3. Types of Landbridges

There are two major characteristics of a landbridge freight service:

  • First, there is a single bill of lading issued by the freight forwarder that covers the entire intermodal journey.
  • Second, the goods remain in the same container for the entire journey.

Four major types of landbridges can be identified:

  • Landbridge. The rail system is used as a link between a foreign origin and destination. The continental mass is used as a link (bridge) between two maritime systems. The transport mode is almost exclusively rail because it offers faster long-distance service. An example would be to ship a container from Japan to Europe by using the North American Landbridge as a way to bypass the detour imposed by the Panama Canal.
  • Minibridge. It involves a foreign origin, but the destination is a port reached from another port of the same continental mass. The TranSiberian was the first minibridge to be in operation in 1967, linking harbors of the Pacific coast to harbors of Baltic and Atlantic coasts of Europe. However, problems with railway gauging between Russia and Western Europe impose some delays as rail cargo needs to be transloaded. Still, a Europe-Asia link (Eurasian Landbridge or New Silk Road) that covers Siberia and ends at the Pacific coast of Russia or China is receiving serious consideration.
  • Microbridge. It involves a link between a foreign origin and an inland destination via a port of entry. The minibridge and the microbridge took more time to become implemented in North America because of the regulation of the maritime and railway sectors that impeded collaboration (such as joint ventures) among companies of different transport sectors.
  • Reverse microbridge. It is similar to a microbridge, but the port of entry is on another facade than the most direct maritime route. In North America, this implies for transpacific trade the usage of the Panama Canal through an all-water route to reach an inland destination through an East Coast port. For Europe, this would imply for cargo coming from Pacific Asia using a Northern European port such as Antwerp, Rotterdam, or Hamburg to reach an inland destination in Southern Europe.

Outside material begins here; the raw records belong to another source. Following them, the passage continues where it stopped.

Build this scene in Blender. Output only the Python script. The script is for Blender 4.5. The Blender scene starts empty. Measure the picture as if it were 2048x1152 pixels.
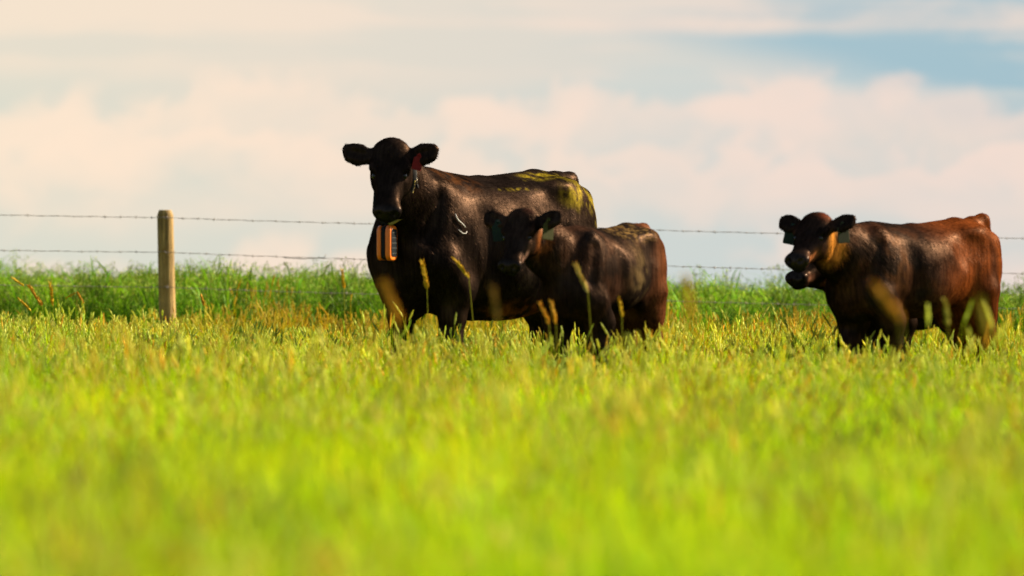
import bpy, math, random
import numpy as np
from mathutils import Vector, Matrix, noise
from mathutils.bvhtree import BVHTree

random.seed(7); RNG = np.random.default_rng(7)
R = math.radians
sc = bpy.context.scene
COL = sc.collection

# ------------------------------------------------------------------ camera
CAM_Z = 0.80
F_PX = 200.0 / 36.0 * 2048          # focal length in photograph pixels
HORIZON = 530.0
cam_d = bpy.data.cameras.new('camera'); cam = bpy.data.objects.new('camera', cam_d); COL.objects.link(cam)
cam.location = (0, 0, CAM_Z)
cam.rotation_euler = (math.pi/2 - math.atan((576-HORIZON)/F_PX), 0, 0)
cam_d.lens = 200; cam_d.sensor_width = 36; cam_d.clip_start = 0.5; cam_d.clip_end = 9000
cam_d.dof.use_dof = True; cam_d.dof.focus_distance = 35.0; cam_d.dof.aperture_fstop = 2.9
sc.camera = cam

# ------------------------------------------------------------------ light
EXPOSURE = 1.95
SUN_DIR = Vector((0.915, 0.40, 0)).normalized()      # horizontal direction towards the sun: right, a little beyond the cattle
SUN_EL = R(31)
to_sun = Vector((SUN_DIR.x*math.cos(SUN_EL), SUN_DIR.y*math.cos(SUN_EL), math.sin(SUN_EL)))
sun_d = bpy.data.lights.new('sun', 'SUN'); sun_d.energy = 5.0; sun_d.angle = R(0.6); sun_d.color = (1.0, 0.83, 0.60)
sun = bpy.data.objects.new('sun', sun_d); COL.objects.link(sun)
sun.rotation_euler = to_sun.to_track_quat('Z', 'Y').to_euler(); sun.location = (60, 60, 60)

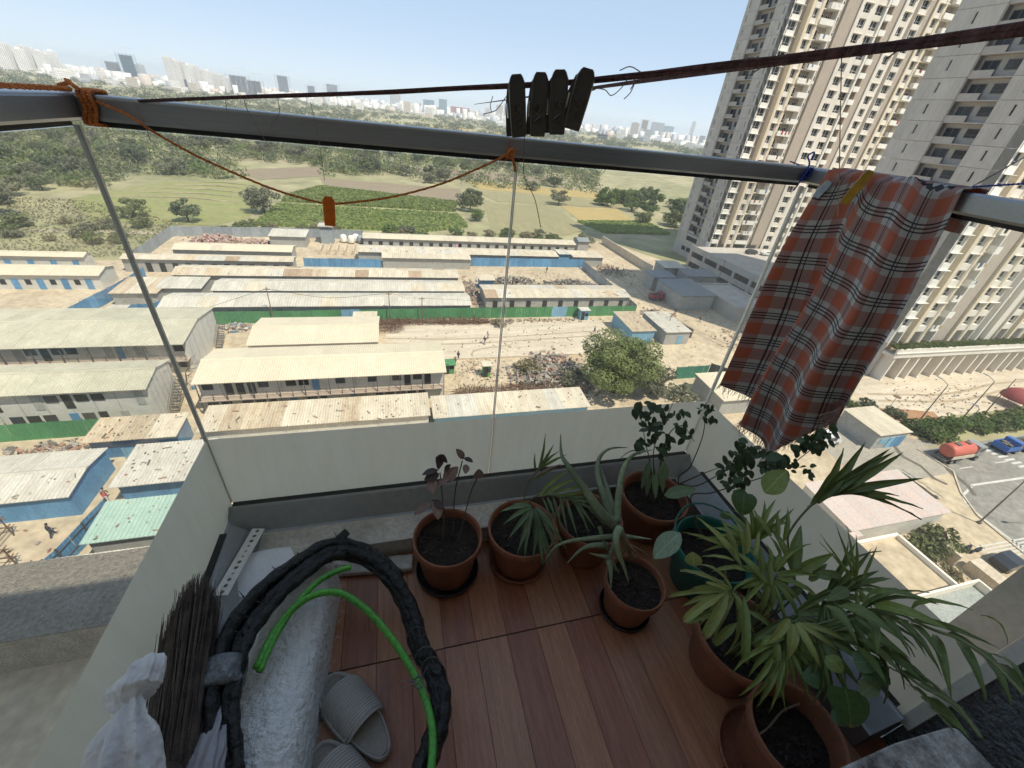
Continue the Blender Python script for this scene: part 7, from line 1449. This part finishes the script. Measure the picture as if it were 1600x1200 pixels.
b_ = MB(); b_.tube(bez([at(x, y, d) for x, y, d in ((405, 1050, 1.42), (425, 1005, 1.44), (455, 955, 1.46), (490, 915, 1.48), (520, 895, 1.49), (548, 886, 1.50))], 8), .0085, 10); part(b_, 'upper_end', m_hose, hs_, True)
b_ = MB(); b_.tube(bez([at(x, y, d) for x, y, d in ((400, 1045, 1.42), (430, 985, 1.45), (465, 945, 1.46), (500, 927, 1.46), (535, 928, 1.45), (575, 955, 1.43), (610, 995, 1.41), (640, 1040, 1.39), (662, 1085, 1.37), (674, 1130, 1.35), (676, 1170, 1.33), (670, 1230, 1.30), (655, 1300, 1.26))], 8), .0098, 12); part(b_, 'loop', m_hose, hs_, True)
b_ = MB(); q = random.Random(3); kp = at(655, 1066, 1.35)
for k in range(9): a = q.uniform(0, 6.28); b_.tube(bez([kp + V((.014 * math.cos(a + j), .014 * math.sin(a + j), .006 * math.sin(j * 2))) for j in range(4)], 4), .0012, 4)
for d in ((-.05, -.01, .01), (-.045, .012, .0), (.03, .03, .02), (.015, -.03, .01)): b_.tube([kp, kp + V(d) * .6 + V((0, 0, .008)), kp + V(d)], .0012, 4, cap=False)
solo(b_, 'wire_tie', m_steel, 'thin dark wire tie holding the green hose to the cable', 'wire')
# grey ribbed slide sandals
m_slip = pm('grey_foam_rubber', (.40, .385, .365), .8, .06, 8); m_slipi = pm('worn_insole', (.28, .255, .225), .85, .12, 14)
def slide(label, heel, toe, side):
    """heel, toe: floor points; thick sole, ribbed toe rim and ribbed instep band"""
    H = V((heel[0], heel[1], FZ)); T = V((toe[0], toe[1], FZ)); ay = (T - H).normalized(); ax = ay.cross(V((0, 0, 1))); L = (T - H).length; t = thing('slide_sandal', label, 'sandal', (H + T) / 2, 'pair of grey slide sandals')
    def outl(s): return {0: .0}.get(s, 0)
    N = 40; prof = []
    for i in range(N):
        a = 6.2832 * i / N; yy = .5 - .5 * math.cos(a); w = (.042 + .010 * math.sin(yy * 3.0 - .4)) * (abs(math.sin(a)) ** .62); prof.append((math.copysign(w, math.sin(a)) + .004 * math.sin(yy * 3), yy * L))
    P = lambda x, y, z: H + ax * x + ay * y + V((0, 0, z))
    b = MB(); rings = []
    for sc, z in ((.93, .0), (1.0, .006), (1.02, .018), (1.0, .032), (.95, .036), (.90, .030), (.84, .026)):
        rings.append(len(b.v)); b.v += [tuple(P(x * sc, L / 2 + (y - L / 2) * (1 - (1 - sc) * .35), z + .008 * (y / L > .0) * (1 - y / L))) for x, y in prof]
    for r0_, r1_ in zip(rings, rings[1:]):
        for i in range(N): b.f.append((r0_ + i, r0_ + (i + 1) % N, r1_ + (i + 1) % N, r1_ + i)); b.m.append(0)
    b.f.append(tuple(rings[0] + i for i in range(N - 1, -1, -1))); b.m.append(0); part(b, 'sole', m_slip, t, True)
    b = MB(); b.v = [tuple(P(x * .845, L / 2 + (y - L / 2) * .945, .0275 + .008 * (1 - y / L))) for x, y in prof]; b.f = [tuple(range(N))]; b.m = [0]; part(b, 'insole', m_slipi, t)
    # instep band: arch with ribs running across the foot
    b = MB(); nu, nv = 204, 18
    def arch(u, v, off):
        yy = L * (.34 + .44 * u) ; a = math.pi * v; rib = .0045 * abs(math.sin(u * 17 * math.pi)) ** .7 * (0.04 < u < .96)
        w = .059 + .002 * math.sin(u * 3) + off + rib; h = .074 - .016 * u + off + rib
        yy += .016 * math.sin(a) * (u - .3) * 1.0
        return P(math.cos(a) * w + .003, yy, .012 + h * math.sin(a) ** .85)
    g0 = len(b.v); b.grid(lambda u, v: arch(u, v, .0), nu, nv); g1 = len(b.v); b.grid(lambda u, v: arch(u, v, -.0075), nu, nv)
    for i in (0, nu):
        for j in range(nv): a = g0 + i * (nv + 1) + j; c = g1 + i * (nv + 1) + j; b.f.append((a, a + 1, c + 1, c)); b.m.append(0)
    part(b, 'instep_band', m_slip, t, True)
    # ribbed wall round the toe
    b = MB(); n = 60
    for i in range(n + 1):
        s = .40 + .6 * (1 - abs(i / n * 2 - 1)) ** .8 if False else 0
        a = math.pi * (.24 + (1.52) * i / n) ; a = math.pi + (i / n - .5) * math.pi * 1.16
        yy = .5 - .5 * math.cos(a); w = (.046 + .010 * math.sin(yy * 3.0 - .4)) * abs(math.sin(a)) ** .62 * (1 if math.sin(a) > 0 else -1); rib = .0018 if i % 2 else 0; k_ = 1.06 + rib * 14
        h = .030 + .022 * abs(i / n * 2 - 1) ** 1.5
        for sc, z in ((k_, .010), (k_, h), (k_ - .13, h), (k_ - .13, .012)): b.v.append(tuple(P(w * sc, L / 2 + (yy * L - L / 2) * (1 + (sc - 1) * .3), z)))
    for i in range(n):
        for j in range(3): a = i * 4 + j; b.f.append((a, a + 4, a + 5, a + 1)); b.m.append(0)
    part(b, 'toe_rim', m_slip, t, True)
slide('grey ribbed slide sandal lying farther from the camera beside the white block', (.555, -.845), (.385, -.628), 1)
slide('grey ribbed slide sandal cut off by the bottom edge', (.545, -1.005), (.375, -.79), -1)
# ================================================================== HAZE
hz = MB(); hz.box(-9100, 9100, -9100, 9100, GZ - 1.06, GZ + 125)
hm = bpy.data.materials.new('haze'); hm.use_nodes = True; t_ = hm.node_tree; t_.nodes.remove(t_.nodes['Principled BSDF']); pv = t_.nodes.new('ShaderNodeVolumePrincipled'); pv.inputs['Color'].default_value = (.80, .88, 1.0, 1); pv.inputs['Density'].default_value = .00018; pv.inputs['Anisotropy'].default_value = .2
t_.links.new(pv.outputs[0], t_.nodes['Material Output'].inputs['Volume'])
tag(link('haze', hz.mesh('haze', hm)), 'thin pale summer haze over the whole valley', 'haze', kind='stuff')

Although each of these terms refers to a specific inland transport service configuration, the term landbridge has increasingly been used as the generic term to label any form of long-distance inland transportation or an inland service enabling to bypass a maritime segment. Landbridges are also being challenged by economies of scale in maritime shipping, which can be perceived as somewhat paradoxical. The initial application of economies of scale in containerized shipping induced the setting of pendulum services that were complemented by landbridge services. In North America, this led to an acute differentiation of maritime services for the East and West coasts and the usage of the landbridge to service East Coast markets from West Coast ports. Yet, new generations of post-Panamax containerships, particularly above 8,000 TEU, and contemporary supply chain management strategies impose capacity and reliability constraints on long-distance rail that are challenging to be met. With the expansion of the Panama Canal in 2016, the North American and the Eurasian landbridges face a new commercial environment and more competitiveness between the East and West coasts.